From My Ministry World - Human Trafficking Awareness Month

For the past 4 years or so, education and advocacy against human trafficking has been a major part of my ministry.  Longer than that actually, because it started with one of my novitiate ministry experiences where I was privileged to get to know two women who were emerging from human trafficking situations.  The resiliency of their spirit in the face of such suffering continues to inspire me in this work.  Here's a press release we sent out today as part of a PR push around Human Trafficking Awareness Month.  Writing press releases is another transferable skill I learned as a glorified bureaucrat that I now use in the service of justice!

Nuns Organize Against Human Trafficking

SEATTLE, WASHINGTON, January 5, 2012—Catholic Sisters in the Pacific Northwest are intensifying efforts against human trafficking during January’s National Human Trafficking Awareness Month, through public witness, schools based education and corporate shareholder advocacy. January 11th is National Human Trafficking Awareness Day.

“We know that the Pacific Northwest is a hub for human trafficking,” said Holy Names Sister Linda Haydock, Executive Director of the Intercommunity Peace and Justice Center (IPJC) in Seattle which is coordinating the effort. “This form of modern slavery is illegal in every country, and yet is thriving not only in far flung corners of the globe but right here in Seattle. We seek to stop the demand for human trafficking.”

Public Witness - Sisters and other advocates will gather at Westlake Park in downtown Seattle on Sunday, January 8th from 1:30 to 2:00 PM for a Public Vigil against human trafficking. “This is our 37th monthly public vigil,” said Saint Joseph of Peace Sister Susan Francois, Anti-Human Trafficking coordinator at IPJC. The Sisters began holding monthly vigils at Westlake Park in January 2009. “Westlake Park is a known recruitment spot for traffickers seeking to exploit young women in the sex industry. We come here each month to take a public stand in solidarity with all children, women and men held in slavery like conditions. We invite others to stand with us.”

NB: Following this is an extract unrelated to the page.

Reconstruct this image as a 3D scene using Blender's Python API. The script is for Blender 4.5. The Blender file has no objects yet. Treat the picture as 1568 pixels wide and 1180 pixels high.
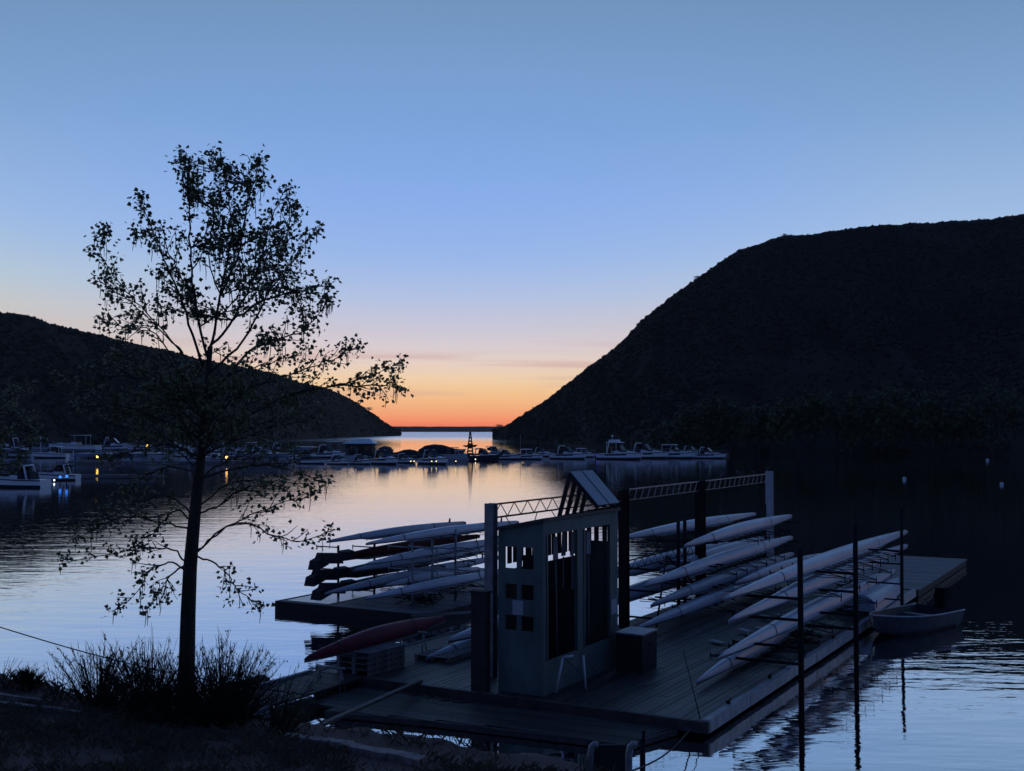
import bpy, math, random
from mathutils import Vector, Matrix, noise
random.seed(7)
C = bpy.context.scene
COL = C.collection
PI = math.pi

# ------------------------------------------------------------------ camera
F = 1770.0; HZ = 657.0; CZ = 5.8          # focal length in photo pixels, horizon row, eye height
PITCH = math.atan((HZ - 590) / F)
cam = bpy.data.cameras.new('camera'); camo = bpy.data.objects.new('camera', cam); COL.objects.link(camo)
cam.sensor_width = 36; cam.lens = 36 * F / 1568; cam.clip_start = 0.1; cam.clip_end = 12000
camo.location = (0, 0, CZ); camo.rotation_euler = (PI / 2 + PITCH, 0, 0)
C.camera = camo
C.view_settings.view_transform = 'Standard'; C.view_settings.look = 'None'
C.view_settings.exposure = 0.0; C.view_settings.gamma = 1.0
C.cycles.max_bounces = 6

def lin(c):
    return tuple((v / 255 / 12.92) if v <= 10 else (((v / 255 + .055) / 1.055) ** 2.4) for v in c)

# ------------------------------------------------------------------ world: dusk sky
W = bpy.data.worlds.new('World'); C.world = W; W.use_nodes = True
nt = W.node_tree; N = nt.nodes; L = nt.links; N.clear()
def wn(t, **k):
    n = N.new(t)
    for a, b in k.items(): setattr(n, a, b)
    return n
def wmath(op, a, b=None, clamp=False):
    n = wn('ShaderNodeMath', operation=op, use_clamp=clamp)
    for i, v in enumerate((a, b)):
        if v is None: continue
        if isinstance(v, (int, float)): n.inputs[i].default_value = v
        else: L.new(v, n.inputs[i])
    return n.outputs[0]
tc = wn('ShaderNodeTexCoord'); sp = wn('ShaderNodeSeparateXYZ'); L.new(tc.outputs['Generated'], sp.inputs[0])
SX, SY, SZ = sp.outputs
def ramp(stops, fac):
    r = wn('ShaderNodeValToRGB'); el = r.color_ramp.elements
    while len(el) > 1: el.remove(el[0])
    el[0].position = stops[0][0]; el[0].color = (*lin(stops[0][1]), 1)
    for p_, c_ in stops[1:]:
        e = el.new(p_); e.color = (*lin(c_), 1)
    L.new(fac, r.inputs[0]); return r.outputs[0]
# elevation with thin streaks of cirrus low over the horizon
mp = wn('ShaderNodeMapping'); mp.inputs['Scale'].default_value = (3, 3, 95); L.new(tc.outputs['Generated'], mp.inputs[0])
nz = wn('ShaderNodeTexNoise'); nz.inputs['Scale'].default_value = 1.0; nz.inputs['Detail'].default_value = 4; L.new(mp.outputs[0], nz.inputs['Vector'])
root = wmath('POWER', wmath('MAXIMUM', SZ, 0.0), 0.5)      # stretches the horizon band in the ramp
def q(y): return math.sqrt(max(0, math.sin(math.atan((HZ - y) / F))))
front = [(0, (224, 98, 72)), (q(653), (243, 120, 84)), (q(645), (250, 143, 98)), (q(635), (251, 162, 112)), (q(620), (251, 183, 126)), (q(600), (250, 200, 145)), (q(580), (247, 213, 172)),
         (q(555), (236, 214, 200)), (q(530), (222, 210, 214)), (q(500), (206, 204, 220)), (q(450), (177, 195, 230)), (q(390), (152, 183, 234)),
         (q(300), (135, 172, 232)), (q(180), (121, 161, 215)), (q(90), (118, 154, 202)), (q(0), (110, 146, 187)), (.75, (58, 88, 138)), (1, (42, 66, 114))]
side = [(0, (190, 120, 90)), (q(640), (205, 150, 110)), (q(600), (214, 178, 140)), (q(540), (212, 190, 165)), (q(480), (205, 203, 192)), (q(430), (184, 203, 212)),
        (q(350), (158, 187, 226)), (q(200), (128, 164, 208)), (q(0), (104, 140, 180)), (.75, (56, 86, 136)), (1, (42, 66, 114))]
back = [(0, (52, 56, 82)), (.3, (54, 66, 104)), (.6, (50, 68, 112)), (1, (42, 66, 114))]
hl = wmath('SQRT', wmath('ADD', wmath('MULTIPLY', SX, SX), wmath('ADD', wmath('MULTIPLY', SY, SY), 1e-5)))
az = math.radians(-3.5)
dot = wmath('DIVIDE', wmath('ADD', wmath('MULTIPLY', SX, math.sin(az)), wmath('MULTIPLY', SY, math.cos(az))), hl)
fs = wmath('DIVIDE', wmath('SUBTRACT', 1.0, dot), 0.085, True)
fb = wmath('DIVIDE', wmath('SUBTRACT', 0.88, dot), 1.1, True)
def wmix(f, a, b):
    m = wn('ShaderNodeMix', data_type='RGBA'); L.new(f, m.inputs[0]); L.new(a, m.inputs[6]); L.new(b, m.inputs[7]); return m.outputs[2]
sky = wmix(fb, wmix(fs, ramp(front, root), ramp(side, root)), ramp(back, root))
# streaks darken a little, only in the low band
band = wmath('MULTIPLY', wmath('SUBTRACT', 1.0, wmath('ABSOLUTE', wmath('DIVIDE', wmath('SUBTRACT', SZ, 0.052), 0.04)), True), wmath('SUBTRACT', 1.0, fb))
st = wmath('MULTIPLY', wmath('DIVIDE', wmath('SUBTRACT', nz.outputs[0], 0.52), 0.16, True), band)
cl = wn('ShaderNodeRGB'); cl.outputs[0].default_value = (*lin((204, 160, 158)), 1)
sky = wmix(wmath('MULTIPLY', st, 0.75), sky, cl.outputs[0])
bg = wn('ShaderNodeBackground'); L.new(sky, bg.inputs[0]); bg.inputs[1].default_value = 1.07
# physical sky with the sun just gone, adds its faint share of twilight
ns = wn('ShaderNodeTexSky', sky_type='NISHITA'); ns.sun_disc = False; ns.sun_elevation = math.radians(-1.5); ns.sun_rotation = az
bg2 = wn('ShaderNodeBackground'); L.new(ns.outputs[0], bg2.inputs[0]); bg2.inputs[1].default_value = 0.004
ad = wn('ShaderNodeAddShader'); L.new(bg.outputs[0], ad.inputs[0]); L.new(bg2.outputs[0], ad.inputs[1])
wo = wn('ShaderNodeOutputWorld'); L.new(ad.outputs[0], wo.inputs[0])

# ------------------------------------------------------------------ coordinates
def ray(px, py):
    x = (px - 784) / F; v = (590 - py) / F
    return Vector((x, math.cos(PITCH) - v * math.sin(PITCH), math.sin(PITCH) + v * math.cos(PITCH)))
def at(px, py, z=0.0):
    d = ray(px, py); return Vector((0, 0, CZ)) + d * ((z - CZ) / d.z)
def atd(px, py, dist):
    d = ray(px, py); return Vector((0, 0, CZ)) + d * (dist / d.y)
TH = math.radians(29.6)                       # dock frame: A runs along the boat racks, B across
A = Vector((math.sin(TH), math.cos(TH), 0)); B = Vector((-math.cos(TH), math.sin(TH), 0))
ROT = PI / 2 - TH
def P(a, b, z=0.0): return A * a + B * b + Vector((0, 0, z))
def onb(px, py, b):
    d = ray(px, py); t = b / (d.x * B.x + d.y * B.y)
    return t * (d.x * A.x + d.y * A.y), CZ + d.z * t
def ona(px, py, a):
    d = ray(px, py); t = a / (d.x * A.x + d.y * A.y)
    return t * (d.x * B.x + d.y * B.y), CZ + d.z * t
DZ = 0.30                                     # deck height

# ------------------------------------------------------------------ materials
MATS = {}
def mat(name, col, rough=.6, var=.25, scale=3.0, bump=0.0, metal=0.0, col2=None, spec=None, emit=None, stretch=None, detail=4, rot=0.0, island=0.0):
    if name in MATS: return MATS[name]
    m = bpy.data.materials.new(name); m.use_nodes = True; t = m.node_tree; n = t.nodes; b = n['Principled BSDF']
    b.inputs['Roughness'].default_value = rough; b.inputs['Metallic'].default_value = metal
    if spec is not None: b.inputs['Specular IOR Level'].default_value = spec
    c = n.new('ShaderNodeTexCoord'); mp_ = n.new('ShaderNodeMapping'); t.links.new(c.outputs['Object'], mp_.inputs[0])
    if stretch: mp_.inputs['Scale'].default_value = stretch
    if rot:
        m0 = n.new('ShaderNodeMapping'); m0.inputs['Rotation'].default_value = (0, 0, -rot); t.links.new(c.outputs['Object'], m0.inputs[0]); t.links.new(m0.outputs[0], mp_.inputs[0])
    z = n.new('ShaderNodeTexNoise'); z.inputs['Scale'].default_value = scale; z.inputs['Detail'].default_value = detail
    t.links.new(mp_.outputs[0], z.inputs['Vector'])
    r = n.new('ShaderNodeValToRGB'); r.color_ramp.elements[0].position = .3; r.color_ramp.elements[1].position = .7
    c2 = col2 or tuple(v * (1 + var) for v in col); c1 = col if col2 else tuple(v * (1 - var) for v in col)
    r.color_ramp.elements[0].color = (*c1, 1); r.color_ramp.elements[1].color = (*c2, 1)
    t.links.new(z.outputs[0], r.inputs[0]); 
    if island:
        gi = n.new('ShaderNodeNewGeometry'); mr = n.new('ShaderNodeMapRange'); mr.inputs[3].default_value = 1 - island; mr.inputs[4].default_value = 1 + island
        t.links.new(gi.outputs['Random Per Island'], mr.inputs[0]); vm = n.new('ShaderNodeVectorMath'); vm.operation = 'SCALE'; t.links.new(r.outputs[0], vm.inputs[0]); t.links.new(mr.outputs[0], vm.inputs['Scale'])
        t.links.new(vm.outputs[0], b.inputs['Base Color'])
        mr2 = n.new('ShaderNodeMapRange'); mr2.inputs[3].default_value = rough - .15; mr2.inputs[4].default_value = min(1, rough + .2); t.links.new(z.outputs[0], mr2.inputs[0]); t.links.new(mr2.outputs[0], b.inputs['Roughness'])
    else: t.links.new(r.outputs[0], b.inputs['Base Color'])
    if bump:
        bp = n.new('ShaderNodeBump'); bp.inputs['Distance'].default_value = bump; t.links.new(z.outputs[0], bp.inputs['Height']); t.links.new(bp.outputs[0], b.inputs['Normal'])
    if emit:
        b.inputs['Emission Color'].default_value = (*emit[0], 1); b.inputs['Emission Strength'].default_value = emit[1]
    MATS[name] = m; return m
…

President Obama has declared January National Human Trafficking Awareness month and called upon all Americans to “recognize the vital role we can play in ending modern slavery.”

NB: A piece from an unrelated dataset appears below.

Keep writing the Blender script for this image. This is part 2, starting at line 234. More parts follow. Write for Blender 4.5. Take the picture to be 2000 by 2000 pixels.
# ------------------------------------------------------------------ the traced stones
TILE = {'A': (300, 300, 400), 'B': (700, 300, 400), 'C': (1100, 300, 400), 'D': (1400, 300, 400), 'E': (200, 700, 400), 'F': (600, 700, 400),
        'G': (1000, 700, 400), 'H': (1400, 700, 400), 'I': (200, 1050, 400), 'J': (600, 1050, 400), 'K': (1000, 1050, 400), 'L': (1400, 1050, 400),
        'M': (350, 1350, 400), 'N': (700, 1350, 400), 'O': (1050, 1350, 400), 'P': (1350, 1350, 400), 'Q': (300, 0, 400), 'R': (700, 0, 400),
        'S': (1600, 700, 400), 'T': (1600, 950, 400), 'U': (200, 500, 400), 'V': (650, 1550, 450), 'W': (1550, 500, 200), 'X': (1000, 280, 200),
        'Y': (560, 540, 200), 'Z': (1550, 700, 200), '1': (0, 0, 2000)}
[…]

Education - IPJC uses a variety of vehicles to engage the larger community. The Sisters have run advertisements on buses in Seattle and Tacoma, educate middle school students across the country via an online webinar, and provide resources for action on their website—www.ipjc.org. “In the last six months alone, more than 10,000 copies of our anti-human trafficking resources have been downloaded from our website,” said Sister Linda. Online resources are available in English and Spanish, including action ideas, education handouts, and prayer services. The website also offers a special prayer service that Christian and Interfaith groups can use to mark Human Trafficking Awareness Day on January 11th.

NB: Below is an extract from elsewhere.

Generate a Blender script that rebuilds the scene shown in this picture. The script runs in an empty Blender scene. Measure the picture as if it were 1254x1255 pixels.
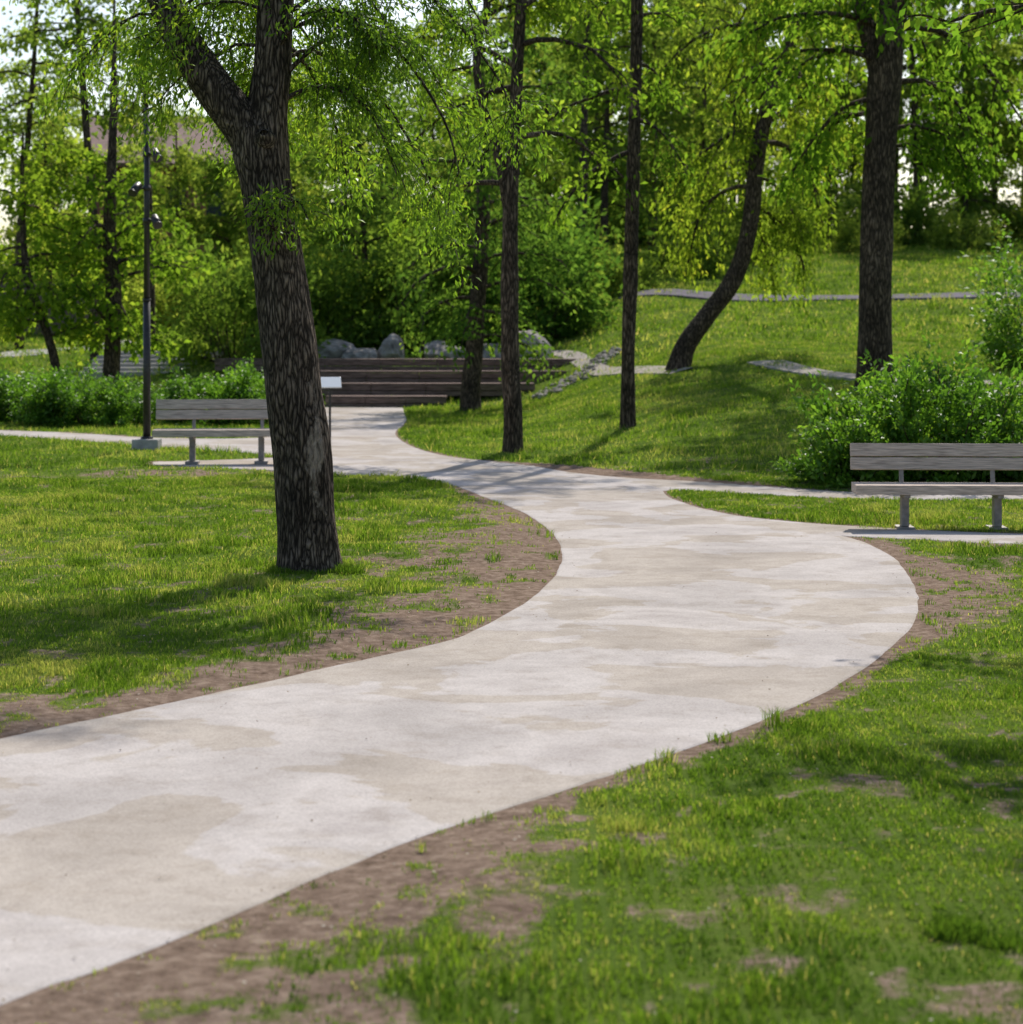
import bpy, math, numpy as np, bmesh
from mathutils import Vector, Matrix, Euler
sc = bpy.context.scene
col = sc.collection
PI = math.pi

# ------------------------------------------------------------------ helpers
def link(o, parent=None):
    col.objects.link(o)
    if parent is not None: o.parent = parent
    return o
def empty(name, loc=(0,0,0), rz=0.0):
    e = bpy.data.objects.new(name, None); e.location = loc; e.rotation_euler = (0,0,rz)
    e.empty_display_size = .2
    return link(e)
def raw_mesh(name, V, F, mats=(), fvar=None, smooth=False, attrs=None):
    me = bpy.data.meshes.new(name)
    V = np.asarray(V, dtype=np.float32)
    me.vertices.add(len(V)); me.vertices.foreach_set('co', V.ravel())
    loops = np.concatenate([f.ravel() for f in F]).astype(np.int32)
    tot = np.concatenate([np.full(len(f), f.shape[1]) for f in F])
    st = np.concatenate([[0], np.cumsum(tot)[:-1]]).astype(np.int32)
    me.loops.add(len(loops)); me.loops.foreach_set('vertex_index', loops)
    me.polygons.add(len(tot)); me.polygons.foreach_set('loop_start', st)
    me.polygons.foreach_set('use_smooth', np.full(len(tot), bool(smooth)))
    me.update(calc_edges=True)
    if fvar is not None:
        a = me.attributes.new('var', 'FLOAT', 'FACE'); a.data.foreach_set('value', np.asarray(fvar, dtype=np.float32))
    if attrs:
        for k, v in attrs.items():
            a = me.attributes.new(k, 'FLOAT', 'POINT'); a.data.foreach_set('value', np.asarray(v, dtype=np.float32))
    for m in mats: me.materials.append(m)
    return me
def vnoise(x, y, seed=0.0):
    x = np.asarray(x, float); y = np.asarray(y, float)
    xi = np.floor(x); yi = np.floor(y); fx = x-xi; fy = y-yi
    fx = fx*fx*(3-2*fx); fy = fy*fy*(3-2*fy)
    def h(a, b):
        s = np.sin(a*127.1+b*311.7+seed*74.7)*43758.5453
        return s-np.floor(s)
    return (h(xi,yi)*(1-fx)+h(xi+1,yi)*fx)*(1-fy)+(h(xi,yi+1)*(1-fx)+h(xi+1,yi+1)*fx)*fy
def fbm(x, y, seed=0.0, o=3):
    s = 0; a = .5; t = 0
    for i in range(o):
        s = s+a*vnoise(x*2**i+.37*y*(i%2), y*2**i-.31*x*(i%2), seed+i*3.1); t += a; a *= .5
    return s/t
def sstep(a, b, x):
    t = np.clip((x-a)/(b-a+1e-9), 0, 1); return t*t*(3-2*t)
def catmull(pts, n=6):
    P = [np.array(p, float) for p in pts]
    P = [2*P[0]-P[1]]+P+[2*P[-1]-P[-2]]
    out = []
    for i in range(1, len(P)-2):
        for k in range(n):
            t = k/n
            a, b, c, d = P[i-1], P[i], P[i+1], P[i+2]
            out.append(.5*((2*b)+(-a+c)*t+(2*a-5*b+4*c-d)*t*t+(-a+3*b-3*c+d)*t**3))
    out.append(P[-2])
    return np.array(out)

# ------------------------------------------------------------------ terrain
tab = np.arange(-60, 500, .5)
def prof(pts, w=11):
    z = np.interp(tab, [p[0] for p in pts], [p[1] for p in pts])
    return np.convolve(np.pad(z, w//2, mode='edge'), np.ones(w)/w, mode='valid')
PR = prof([(28,0),(38,.85),(48,1.45),(60,2.15),(75,3.6),(95,5.6),(130,8),(250,13),(480,18)])
PC = prof([(53,0),(57,.95),(70,1.9),(95,4.4),(130,6),(250,10),(480,15)], 5)
PL = prof([(50,0),(60,.9),(68,1.5),(100,3.3),(130,4.3),(250,8),(480,13)])
def H(x, y):
    x = np.asarray(x, float); y = np.asarray(y, float)
    r = np.interp(y, tab, PR); c = np.interp(y, tab, PC); l = np.interp(y, tab, PL)
    t = sstep(-.8, 5.5, x+0*y); s = 1-sstep(-11, -7.5, x+0*y)
    z = r*t+c*(1-t); z = z*(1-s)+l*s
    far = sstep(54, 70, y)
    return z+far*(fbm(x*.13, y*.13, 5)-.5)*.4
def h1(x, y): return float(H(np.array(float(x)), np.array(float(y))))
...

Corporate Advocacy - “We also engage in dialogue with major corporations to help stop the demand for human trafficking,” said Adrian Dominican Sister Judy Byron, Program Director of IPJC’s Northwest Coalition for Responsible Investment. Collaborating with the Interfaith Center on Corporate Responsibility, the Sisters recently won significant victories against human trafficking through shareholder resolutions and corporate dialogue with Delta Airlines, Hilton Worldwide, and Wyndham Worldwide. In 2011, the airline and two hotel chains each agreed to sign the Code of Conduct for the Protection of Children from Sexual Exploitation in Travel and Tourism. The Code requires signatories to educate their employees on ways of identifying and reporting suspected incidents of human trafficking. Delta Airlines is the first U.S. carrier to sign the Code.